The President’s Touching Response to a Seven-Year-Old
A little girl traumatized by losing her best friend wrote to Trump asking for protection from guns.
No person with an ounce of humanity can fail to be touched by the letter sent to President Donald Trump by seven-year-old Ava Olsen of Townville, South Carolina. It was heartbreaking to read, first-hand, the emotional trauma this sweet little girl has endured over the last 16 months, haunted by nightmares of the day she lost her best friend.
Little Ava was on the schoolyard playground of Townville Elementary on the afternoon of Sept. 28, 2016, when 14-year-old Jesse Osborne pulled up in his father’s Dodge pick-up, pulled out a gun, and began firing. His shots struck three people before the pistol jammed — Ava’s first-grade teacher was hit in the shoulder, another classmate was hit in the foot, and her best friend, six-year-old Jacob Hall, was struck and killed.
Later accounts reveal Osborne, who had also attended Townsville Elementary, had been a “model” student, but was later the victim of bullying. He was kicked out of his middle school when other students noticed a hatchet in his backpack. The morning of the school shootings, Osborne took the pistol from his father’s nightstand, shot him in the back of the head, and then drove to the school, where he opened fire.
It’s a tragic story from every perspective. An innocent six-year-old died at the hands of a tormented 14-year-old who hit a breaking point and lashed out in a heartless, cruel and cowardly way. Jacob Hall is dead, Ava Olsen is emotionally traumatized, and a small town is left to pick up the pieces.
In her letter, Ava related her experience to President Trump, told him of her nightmares, expressed her hatred of guns, which she says “ruined [her] life,” and then issued a plea for him to “keep kids safe from guns.”
President Trump responded to her letter, telling Ava how brave she is and thanking her for sharing her story. He expressed his sorrow for her loss, and his desire to see American children grow up in safe environments. He promised to focus on protecting Americans and improving safety.
Not unexpectedly, considering the hyper-politicized world we now live in, Trump’s critics attacked him for his response. The Washington Post, which published the story, noted that Trump did not say how he would keep Americans safe before reciting school shooting statistics, as if this were an indictment of Trump himself, not to mention the supposedly lax gun laws we’re supposed to clamor for fixing. (The Post and other major Leftmedia outlets, by the way, are guilty of peddling phony statistics on the matter so as to push their agenda.)
The Post also reported on a second letter from Ava to the president, in which she offered some suggestions of her own as to how to keep schools safe, such as building circular schools with playgrounds in the middle so no one can drive up and start shooting, or moving schools to safer areas, and having people around to make sure no one hurts children. Her suggestions are touching in their innocent sincerity but, as would be expected of so young a child, she doesn’t yet understand certain realities.
She doesn’t understand that when people have freedom, they sometimes use that freedom to do stupid, destructive or hateful things; and the only way to prevent all bad things from happening is to completely control all people and force them to act a certain way, which is an even greater form of evil.

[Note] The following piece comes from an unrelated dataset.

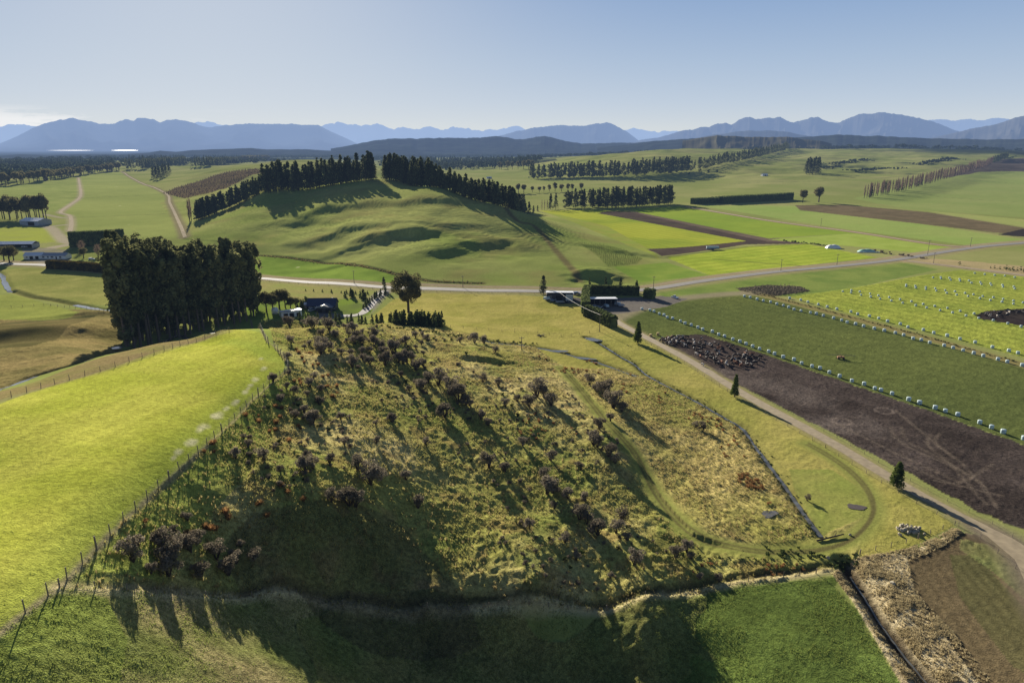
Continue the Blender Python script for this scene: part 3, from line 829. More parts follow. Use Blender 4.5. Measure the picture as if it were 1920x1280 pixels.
# ------------------------------------------------------------------ mountains and far hills
def mountain(name, prof, D, depth, col, seed, relief=0.5, base=0.0, label=None, nx=700, ny=26, spur=900.0, rough=1.0):
    p = P(prof)
    xs = np.array([q[0] for q in p]); ys = np.array([q[1] for q in p])
    px = np.linspace(xs[0], xs[-1], nx)
    py = np.interp(px, xs, ys)
    u = (px - 960) / 1280; v = (640 - py) / 1280
    dx = u; dy = cp + v * sp; dz = -sp + v * cp
    hl = np.hypot(dx, dy)
    ux, uy = dx / hl, dy / hl
    crest = CAM_H + dz / hl * D
    arc = D * np.arctan2(ux, uy)
    jag = (fbm(arc, arc * 0 + seed * 10, spur * .45, 5, seed, .68) - .5) * (crest - base) * 0.15 * rough
    crest = np.maximum(crest + jag, base + 1)
    V = []
    ts = np.linspace(-1, 1.0, ny)
    for t in ts:
        rr = D + t * depth
        n = fbm(arc + 3000, np.full(nx, rr), spur * 1.6, 4, seed + 3)
        sp_ = np.abs(fbm(arc + n * spur, arc * 0 + t * depth * .35, spur, 4, seed + 7, .55) - .5) * 2
        f = max(0.0, 1 - abs(t)) ** 1.15
        amp = f * (1 - f) * 4
        z = base + (crest - base) * (f - amp * relief * (sp_ ** .7) * .55) - 5 * (f == 0) * 6
        if f >= .999: z = crest
        V.append(np.stack([ux * rr, uy * rr, z], 1))
    V = np.concatenate(V)
    idx = np.arange(nx * ny).reshape(ny, nx)
    a = idx[:-1, :-1]; F = np.stack([a.ravel(), idx[:-1, 1:].ravel(), idx[1:, 1:].ravel(), idx[1:, :-1].ravel()], 1)
    me = mesh_np(name, V, F, [col], None, False)
    return ob(name, me, kind="structure", label=label or "distant mountain range")
M_mt = mat_surf("mountain_bush", A(66, 68, 62), 1.0, .5, .0012, 0.0)
M_mt2 = mat_surf("mountain_tussock", A(72, 70, 62), 1.0, .4, .001, 0.0)
M_hill = mat_surf("beech_forest", A(44, 50, 42), 1.0, .6, .006, 0.0)
M_hill2 = mat_surf("dry_hill", A(90, 86, 64), 1.0, .4, .006, 0.0)
mountain("mountains", "-500,262 -300,250 -100,248 0,236 40,232 80,235 120,238 200,240 300,236 345,228 372,225 395,228 430,234 520,238 600,232 640,230 660,231 700,232 720,235 740,238 770,240 800,236 830,239 850,238 890,239 905,243 930,240 950,237 967,234 980,238 1000,246 1080,245 1170,241 1190,240 1220,243 1250,244 1290,243 1330,246 1500,248 1700,250", 46000, 9000, M_mt, 3, .6, 0, "palest farthest mountain range along the horizon", spur=1500, rough=2.0)
mountain("mountains", "-700,290 -500,262 -200,250 -60,262 -20,277 0,268 25,256 45,246 75,232 92,226 105,223 120,222 130,220 150,223 168,225 185,231 196,229 215,229 225,224 240,222 250,225 257,220 272,219 288,222 300,229 315,223 330,221 345,224 360,228 375,234 395,237 425,231 440,229 455,231 475,229 500,230 520,229 548,230 575,230 597,232 612,240 630,249 650,259 672,270 700,282", 30000, 7500, M_mt, 5, .55, 0, "blue mountain range along the left of the horizon", spur=1300)
mountain("mountains", "900,268 925,257 950,249 975,242 1010,237 1035,234 1060,232 1080,233 1100,232 1118,228 1128,226 1137,225 1148,229 1160,236 1172,243 1185,252 1195,260 1210,272", 27000, 5000, M_mt, 9, .5, 0, "single pointed blue mountain at the middle of the horizon", nx=500, spur=1100)
mountain("mountains", "1690,250 1740,223 1765,222 1785,225 1805,221 1822,219 1840,221 1862,218 1880,217 1900,222 1960,235 2000,250", 38000, 6000, M_mt, 13, .5, 0, "pale far peaks behind the right range", nx=400, spur=1300)
mountain("mountains", "1150,276 1200,262 1240,256 1280,243 1300,240 1315,234 1330,236 1345,230 1362,228 1372,231 1385,222 1400,218 1412,218 1425,222 1440,219 1452,219 1463,215 1472,220 1488,226 1510,221 1522,218 1535,218 1548,223 1562,226 1575,225 1598,216 1612,212 1625,209 1635,211 1650,208 1675,207 1690,209 1705,213 1718,216 1740,224 1765,231 1785,238 1810,247 1850,262 1880,275", 24000, 5500, M_mt2, 17, .6, 0, "blue and brown mountain range along the right of the horizon", spur=900)
mountain("mountains", "1660,275 1720,263 1760,255 1800,245 1830,238 1850,233 1870,228 1890,221 1920,214 1950,212 2000,203 2100,210 2300,225 2600,260", 17500, 4500, M_mt2, 19, .6, 0, "nearest mountain flank at the right edge of the horizon", spur=800)
mountain("hills", "1290,262 1330,252 1370,246 1410,243 1440,242 1470,244 1500,250 1540,257 1600,262", 15000, 2500, M_mt, 23, .3, 0, "low blue hill below the right mountain range", nx=300, spur=900)
mountain("hills", "620,278 660,270 700,263 740,259 790,258 850,258 890,257 925,253 945,256 965,259 985,258 1005,255 1022,253 1040,257 1060,263 1090,268 1130,267 1160,266 1200,266 1230,263 1270,266 1330,270", 9000, 1800, M_hill, 29, .45, 0, "dark forested hills at the middle below the mountains", spur=500)
mountain("hills", "1120,276 1180,270 1230,262 1300,259 1340,254 1400,255 1470,256 1530,254 1600,252 1660,254 1720,257 1800,259 1920,258 2100,257 2400,258", 7500, 1500, M_hill, 31, .35, 0, "long dark forested rise behind the right farmland", spur=600)
mountain("hills", "1280,262 1310,257 1345,252 1390,254 1440,256 1480,255 1500,258 1540,262 1560,268", 5200, 600, M_hill2, 37, .5, 40, "tawny scrub hills behind the right farmland", nx=300, spur=220)
mountain("hills", "-300,296 0,292 40,289 90,291 150,289 220,290 280,286 300,282 330,285 360,281 400,279 440,278 470,277 500,280 560,279 620,282 680,285", 8500, 1300, M_hill, 41, .4, 0, "low forested hills below the left mountains", spur=420)
# lake
M_lake = NT("lake_water")
gl = M_lake.n('ShaderNodeBsdfGlossy', Roughness=.22); gl.inputs[0].default_value = (.9, .9, .9, 1)
M_lake = M_lake.out(gl.outputs[0], False)
lk = MB()
for (x0, x1) in ((150, 235), (262, 312)):
    n = 10
    top = []
    for i in range(n + 1):
        x = x0 + (x1 - x0) * i / n
        top.append((x, math.sin(math.pi * i / n)))
    y0, y1 = 15500, 19500
    pts = []
    for (x, s) in top:
        d = raydir(x, 640); pts.append((d[0] / d[1] * (17500 + 2000 * s), 17500 + 2000 * s, 26))
    for (x, s) in reversed(top[1:-1]):
        d = raydir(x, 640); pts.append((d[0] / d[1] * (17500 - 2000 * s), 17500 - 2000 * s, 26))
    lk.face(pts)
ob("lake", lk.mesh("lake", M_lake), kind="structure", label="narrow bright lake below the left mountains")
# ------------------------------------------------------------------ draped sheets: roads, tracks, water
def ribbon(name, line, w, mat, off, label, z_flat=None, kind="structure", step=2.0, wj=0.0, cols=4):
    line = np.asarray(line); seg = np.hypot(*np.diff(line, axis=0).T); s = np.concatenate([[0], np.cumsum(seg)])
    n = max(8, int(s[-1] / step)); q = np.linspace(0, s[-1], n)
    x = np.interp(q, s, line[:, 0]); y = np.interp(q, s, line[:, 1])
    tx = np.gradient(x); ty = np.gradient(y); L_ = np.hypot(tx, ty) + 1e-9; nx, ny = -ty / L_, tx / L_
    ww = w * (1 + wj * (fbm(q, q * 0, 9.0, 3, 5) - .5) * 2)
    V = []
    zc = None
    for k in range(cols + 1):
        f = k / cols - .5
        X = x + nx * ww * f; Y = y + ny * ww * f
        V.append((X, Y, H(X, Y)))
    Z = np.stack([v[2] for v in V])
    if z_flat: Z[:] = Z.min(0)[None] * .4 + Z.mean(0)[None] * .6
    crown = 0.06 * w / 8
    VV = np.concatenate([np.stack([V[k][0], V[k][1], Z[k] + off + crown * (1 - abs(k / cols - .5) * 2)], 1) for k in range(cols + 1)])
    idx = np.arange((cols + 1) * n).reshape(cols + 1, n)
    F = np.concatenate([np.stack([idx[k, :-1], idx[k, 1:], idx[k + 1, 1:], idx[k + 1, :-1]], 1) for k in range(cols)])[:, ::-1]
    # one upward facing winding
    me = mesh_np(name, VV, F[:, ::-1], [mat], None, True)
    return ob(name, me, kind=kind, label=label)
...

She doesn’t understand that guns are tools with no moral value of their own, and even though a gun was used in this instance in an evil way, guns are used far more often in self-defense, and in preventing or limiting such violence against the innocent. To disarm law-abiding citizens is to guarantee that there will be even more such shootings, with even more victims.
She doesn’t understand that we are a nation of laws, and that American citizens have a Second Amendment right to own firearms for their own protection, whether that be from common criminals or government tyranny. And just as we would never contemplate eliminating free speech protections because some cruel people use their free speech to bully others, neither should we eliminate the right to bear arms because some use them for ill.
She doesn’t understand that laws are the final recourse for bad or malevolent behavior, and that in a civil society such as America, we rely on a shared set of values in order to live peaceably together. Founding Father John Adams once wrote that our Constitution was “was made only for a moral and religious people. It is wholly inadequate to the government of any other.”
In other words, our Constitution only works in a nation where the people are self-governing; where they live by the Judeo-Christian principles upon which this nation was established and our laws structured; where they treat one another with courtesy and respect, not because they fear retributive government force, but because they desire to live in harmony with their neighbors.
Such values were not long ago universally accepted in America. Now they are considered antiquated, judgmental and even harmful. Now people are judged not by the content of their character, but by their sex/race/identity group. By such standards, evil acts are often “justified” if the perpetrator is a member of the proper victimized identity group. As a result, our schools have become war zones, with armed guards and metal detectors, and some call this “progress.”
Such complexities are beyond the grasp of little Ava, not that she should have to grapple with such concepts at so tender an age.
But that is no excuse for the rest of us.